ABIDJAN, May 1 – The International Monetary Fund said on Thursday it has reached a staff-level agreement with Ivory Coast after assessing progress under its reform programs, citing strong economic performance despite mounting global pressures.
The team, led by Geneviève Verdier, concluded discussions with Ivorian authorities following a review of the country’s Extended Fund Facility and Extended Credit Facility arrangements, alongside its Resilience and Sustainability Facility program.
The IMF said fiscal consolidation efforts have been effective, with the budget deficit narrowing to 3% of gross domestic product in 2025, in line with regional targets set by the West African Economic and Monetary Union. The improvement was driven by stronger revenue collection and tighter spending controls.
Authorities have also advanced structural reforms, including consolidating the Treasury Single Account to improve public cash management and strengthening governance frameworks to reduce financial crime risks. Climate-related reforms under the sustainability program are progressing, with measures targeting emissions reduction and the development of a carbon taxation strategy.
The IMF said Ivory Coast’s economy remains resilient despite external shocks linked to geopolitical tensions, particularly the conflict in the Middle East, which has driven up global commodity prices and tightened financial conditions.
Economic growth is projected to ease slightly to 6% in 2026 from 6.5% in 2025 as weaker global demand and investment weigh on activity. Inflation is expected to rise to 3.3% from 0.1%, reflecting higher oil and fertilizer prices as well as supply chain disruptions.

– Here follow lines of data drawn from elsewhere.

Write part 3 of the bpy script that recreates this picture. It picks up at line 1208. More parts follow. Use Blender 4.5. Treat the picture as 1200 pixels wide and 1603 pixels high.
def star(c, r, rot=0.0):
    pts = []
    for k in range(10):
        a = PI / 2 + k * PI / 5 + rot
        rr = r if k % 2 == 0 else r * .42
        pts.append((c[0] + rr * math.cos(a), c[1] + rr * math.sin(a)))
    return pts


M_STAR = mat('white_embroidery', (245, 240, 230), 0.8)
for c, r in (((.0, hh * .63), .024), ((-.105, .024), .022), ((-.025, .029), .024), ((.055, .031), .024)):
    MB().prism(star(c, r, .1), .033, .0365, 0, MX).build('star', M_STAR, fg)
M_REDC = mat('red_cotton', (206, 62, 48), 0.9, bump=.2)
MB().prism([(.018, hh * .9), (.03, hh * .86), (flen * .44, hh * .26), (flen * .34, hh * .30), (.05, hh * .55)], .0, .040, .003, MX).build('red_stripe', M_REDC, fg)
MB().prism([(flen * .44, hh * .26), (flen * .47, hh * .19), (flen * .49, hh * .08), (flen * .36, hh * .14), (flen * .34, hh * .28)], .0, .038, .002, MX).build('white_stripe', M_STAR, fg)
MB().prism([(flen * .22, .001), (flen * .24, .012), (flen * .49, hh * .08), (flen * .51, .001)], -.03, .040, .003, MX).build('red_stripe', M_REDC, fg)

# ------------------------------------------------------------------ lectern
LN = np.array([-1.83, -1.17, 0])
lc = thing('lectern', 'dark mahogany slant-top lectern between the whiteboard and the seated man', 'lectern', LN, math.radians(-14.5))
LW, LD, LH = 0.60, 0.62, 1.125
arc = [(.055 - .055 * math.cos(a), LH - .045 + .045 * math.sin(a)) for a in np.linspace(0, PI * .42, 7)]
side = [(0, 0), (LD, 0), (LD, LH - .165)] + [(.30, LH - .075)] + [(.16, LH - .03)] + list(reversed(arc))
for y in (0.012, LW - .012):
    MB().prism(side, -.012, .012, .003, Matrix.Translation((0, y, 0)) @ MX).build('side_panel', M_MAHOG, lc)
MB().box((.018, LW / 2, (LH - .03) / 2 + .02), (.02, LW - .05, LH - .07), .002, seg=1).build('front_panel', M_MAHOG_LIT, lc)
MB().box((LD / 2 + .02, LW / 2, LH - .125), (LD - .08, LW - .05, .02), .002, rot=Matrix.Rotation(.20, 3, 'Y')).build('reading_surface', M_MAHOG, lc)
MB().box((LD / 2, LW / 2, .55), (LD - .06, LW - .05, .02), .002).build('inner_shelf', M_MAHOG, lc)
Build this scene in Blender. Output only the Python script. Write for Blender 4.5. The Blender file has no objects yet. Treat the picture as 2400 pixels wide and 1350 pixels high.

The current account deficit is forecast to widen to 2.2% of GDP in 2026 from 0.7% the previous year, largely due to deteriorating trade conditions. However, strong exports of crude oil and gold, along with improved access to international capital markets, have helped bolster foreign exchange reserves to the equivalent of about eight months of imports as of March.
The IMF warned that the fiscal deficit could exceed the 3% threshold if global conditions worsen, urging authorities to strengthen revenue mobilization while implementing targeted support measures to shield vulnerable populations.

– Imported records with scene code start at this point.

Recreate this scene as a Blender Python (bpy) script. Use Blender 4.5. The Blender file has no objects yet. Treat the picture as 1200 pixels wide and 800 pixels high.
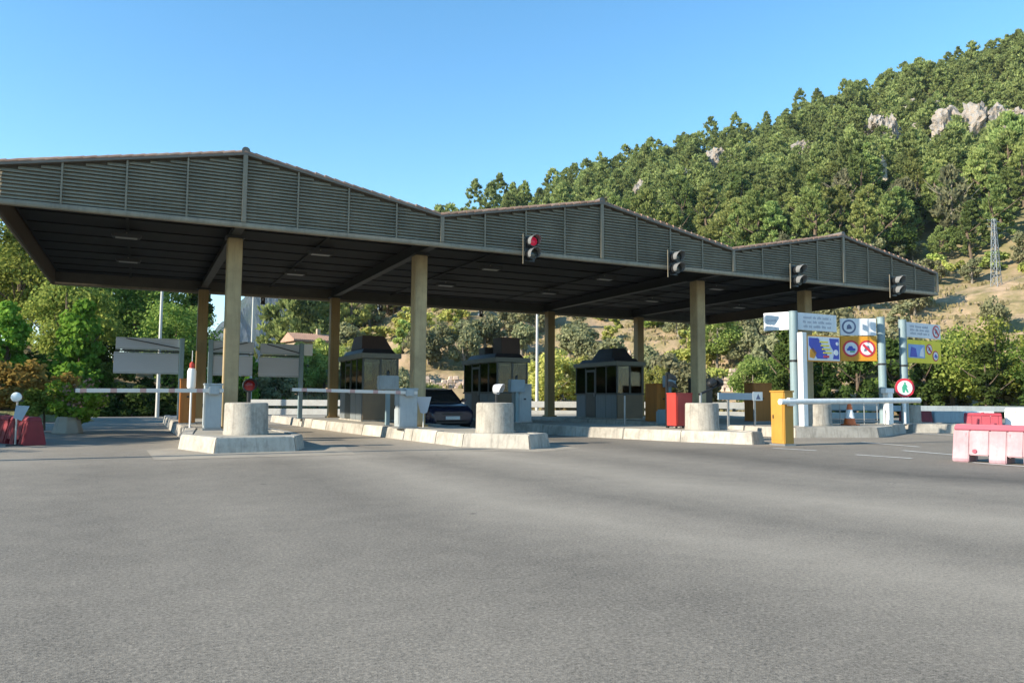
import bpy, bmesh, math, random
import numpy as np
from mathutils import Vector, Matrix
R = math.radians
random.seed(7)
SC = bpy.context.scene
COL = SC.collection

# ------------------------------------------------------------------ camera
cam = bpy.data.cameras.new("camera")
cam.sensor_width = 36.0
cam.lens = 36.0 * 898.8 / 1200.0
cam.clip_start = 0.1
cam.clip_end = 20000
camo = bpy.data.objects.new("camera", cam)
COL.objects.link(camo)
YAW, PITCH, ROLL = 0.4524, 0.0752, 0.0062
fw = Vector((math.sin(YAW) * math.cos(PITCH), math.cos(YAW) * math.cos(PITCH), math.sin(PITCH)))
rt = Vector((math.cos(YAW), -math.sin(YAW), 0))
up = rt.cross(fw)
rt, up = rt * math.cos(ROLL) + up * math.sin(ROLL), up * math.cos(ROLL) - rt * math.sin(ROLL)
mw = Matrix((rt, up, -fw)).transposed().to_4x4()
mw.translation = (0, 0, 1.1)
camo.matrix_world = mw
SC.camera = camo

# ------------------------------------------------------------------ sky, sun, exposure
SUN_EL, SUN_AZ = R(25), R(-90.5)          # azimuth clockwise from +Y: the sun stands square to the left
world = bpy.data.worlds.new("World")
SC.world = world
world.use_nodes = True
wn, wl = world.node_tree.nodes, world.node_tree.links
sky = wn.new('ShaderNodeTexSky')
sky.sky_type = 'NISHITA'
sky.sun_disc = False
sky.sun_elevation = SUN_EL
sky.sun_rotation = SUN_AZ
sky.air_density = 1.0
sky.dust_density = 0.0
sky.ozone_density = 1.8
hsv = wn.new('ShaderNodeHueSaturation')
hsv.inputs['Hue'].default_value = 0.492
hsv.inputs['Saturation'].default_value = 1.25
wl.new(sky.outputs[0], hsv.inputs['Color'])
wl.new(hsv.outputs[0], wn['Background'].inputs[0])
wn['Background'].inputs[1].default_value = 0.145
sl = bpy.data.lights.new("sun", 'SUN')
sl.energy = 5.0
sl.angle = R(0.5)
sl.color = (1.0, 0.895, 0.74)
so = bpy.data.objects.new("sun", sl)
COL.objects.link(so)
sd = Vector((math.sin(SUN_AZ) * math.cos(SUN_EL), math.cos(SUN_AZ) * math.cos(SUN_EL), math.sin(SUN_EL)))
so.rotation_euler = sd.to_track_quat('Z', 'Y').to_euler()
so.location = sd * 100
SC.view_settings.view_transform = 'Standard'
SC.view_settings.look = 'None'
SC.view_settings.exposure = 1.05
SC.view_settings.gamma = 1.0
SC.cycles.use_denoising = True
SC.cycles.max_bounces = 8
SC.cycles.transparent_max_bounces = 12

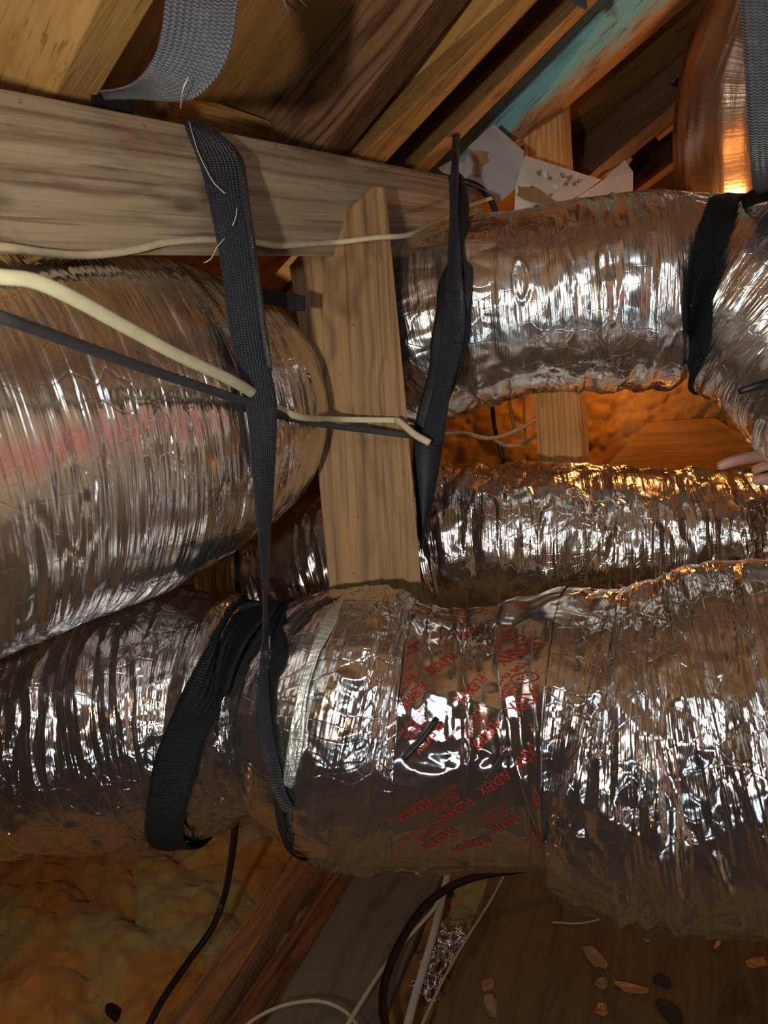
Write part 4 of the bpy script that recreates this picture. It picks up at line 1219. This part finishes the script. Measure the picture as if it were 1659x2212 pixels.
chip(1428, 2120, .012, .016, 0.6, M_leaf, 'dark green leaf scrap right of the long splinter', 'leaf_scrap', 'leaf')
chip(1450, 2195, .014, .032, 0.3, M_leaf, 'black leaf scrap at the bottom edge of the plywood', 'leaf_scrap', 'leaf')
chip(1448, 1994, .012, .006, -0.1, M_shim, 'orange chip just below the front duct')
chip(1487, 2010, .018, .007, -0.3, M_chip, 'brown chip beside the shadow under the front duct')
chip(1635, 2082, .020, .009, 0.1, M_shim, 'orange splinter at the right edge of the plywood')
chip(1395, 2032, .008, .004, -0.6, M_chip, 'tiny pale chip in the middle right of the plywood')
chip(1550, 2046, .016, .007, 0.9, M_tape, 'shiny copper coloured foil scrap on the plywood', 'foil_scrap', 'foil scrap')
# crumpled foil scrap between the cables
uu, vv = np.meshgrid(np.linspace(0, 1, 40), np.linspace(0, 1, 90))
sc0 = onz(905, 2160, .09); sc1 = onz(985, 2015, .10); wv = np.array([0.028, -0.005, 0])
SP = sc0 + (sc1 - sc0) * vv[..., None] + wv * ((uu - 0.5) * 2)[..., None] + np.array([0, 0, 1.0]) * (0.045 * facet_noise(uu * 5, vv * 14, 0, 91) + 0.02 * facet_noise(uu * 12, vv * 30, 0, 92))[..., None]
tag(grid_obj('foil_scrap', SP, M_tape, None, False, np.stack([uu * .05, vv * .3], -1)), 'crumpled silver foil strip beside the plywood edge at the bottom', 'foil scrap')
# screw driven through the deck
for (x, y, x2, y2, lab) in ((612, -4, 622, 26, 'bright nail tip poking through the roof deck, the shorter one'), (640, -8, 662, 14, 'bright nail tip poking through the roof deck, nearer the dark rafter')):
    tag(tube('nail', [(x, y, 1.02, .0018), ((x + x2) / 2, (y + y2) / 2, 1.01, .0016), (x2, y2, 1.0, .0006)], M_galv, seg=8, step=0.002), lab, 'nail')

# ------------------------------------------------------------------ hand reaching in from the right
def skin_obj(name, pts, edges, radii, mat, parent=None, root=0, sub=2):
    me = bpy.data.meshes.new(name)
    me.from_pydata([tuple(p) for p in pts], edges, [])
    me.materials.append(mat)
    o = bpy.data.objects.new(name, me); COL.objects.link(o)
    m = o.modifiers.new('skin', 'SKIN'); m.use_smooth_shade = True
    sv = me.skin_vertices[0].data
    for i, r in enumerate(radii):
        r = r if isinstance(r, tuple) else (r, r)
        sv[i].radius = r
        sv[i].use_root = (i == root)
    s = o.modifiers.new('sub', 'SUBSURF'); s.levels = sub; s.render_levels = sub
    if parent: link_child(o, parent)
    return o
hd = 1.15
K = lambda x, y, d=hd: at(x, y, d)
pts = [K(1850, 965, 1.30), K(1790, 985, 1.21), K(1745, 1000, 1.165),            # forearm, wrist, palm
       K(1690, 985, 1.175), K(1640, 984, 1.170), K(1600, 992, 1.165), K(1572, 1000, 1.165), K(1548, 1010, 1.170),      # index
       K(1692, 1002, 1.205), K(1650, 1010, 1.215), K(1622, 1018, 1.225),         # middle
       K(1700, 1022, 1.215), K(1665, 1034, 1.225), K(1640, 1040, 1.225),                            # ring
       K(1705, 1045, 1.205), K(1680, 1055, 1.205), K(1664, 1060, 1.205),                            # little
       K(1740, 1032, 1.140), K(1690, 1040, 1.125), K(1650, 1034, 1.125), K(1622, 1040, 1.130),      # thumb
       K(2020, 930, 1.50)]
edges = [(0, 1), (1, 2), (2, 3), (3, 4), (4, 5), (5, 6), (6, 7), (2, 8), (8, 9), (9, 10), (2, 11), (11, 12), (12, 13), (2, 14), (14, 15), (15, 16), (1, 17), (17, 18), (18, 19), (19, 20), (0, 21)]
rad = [.030, .026, .030, .013, .0115, .010, .0095, .007, .012, .010, .008, .011, .0095, .008, .010, .0085, .007, .015, .012, .0105, .008, .038]
hand = skin_obj('person', pts, edges, rad, M_skin, None, root=1)
tag(hand, 'hand of a person reaching in at the right edge, finger and thumb on a duct', 'person')

# ------------------------------------------------------------------ groups of repeated things
GROUPS = {'flex_duct': 'foil flex ducts', 'rafter': 'roof rafters', 'wood_chip': 'wood chips on the plywood', 'wood_shim': 'orange wood shims',
          'tan_cable': 'tan cables in the gap', 'amber_wire': 'thin wires in the gap', 'duct_strap': 'straps wrapped round the ducts', 'hanging_strap': 'hanging webbing straps',
          'cream_cable': 'cream cables', 'plywood_baffle': 'plywood baffles in the gap', 'leaf_scrap': 'leaf scraps on the plywood', 'nail': 'nail tips through the deck', 'floor_joist': 'floor joists', 'black_cable': 'black cables'}
for o in scene.objects:
    k = o.name.split('.')[0]
    if o.parent is None and k in GROUPS:
        o['group'] = GROUPS[k]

Over the medium term, Ivory Coast aims to increase tax revenue to 18% of GDP through reforms that expand the tax base and improve compliance, helping finance infrastructure and social spending under its national development strategy.
Despite ongoing risks, including geopolitical tensions and climate vulnerabilities, the IMF said the country’s medium-term outlook remains favorable, with growth expected to average 6.7% and inflation stabilizing below regional targets. It added that Ivory Coast remains at a moderate risk of debt distress.
The IMF delegation held talks with senior officials including Vice President Tiémoko Meyliet Koné, Prime Minister Robert Beugré Mambé, and Finance Minister Adama Coulibaly, alongside central bank officials, private sector representatives and development partners.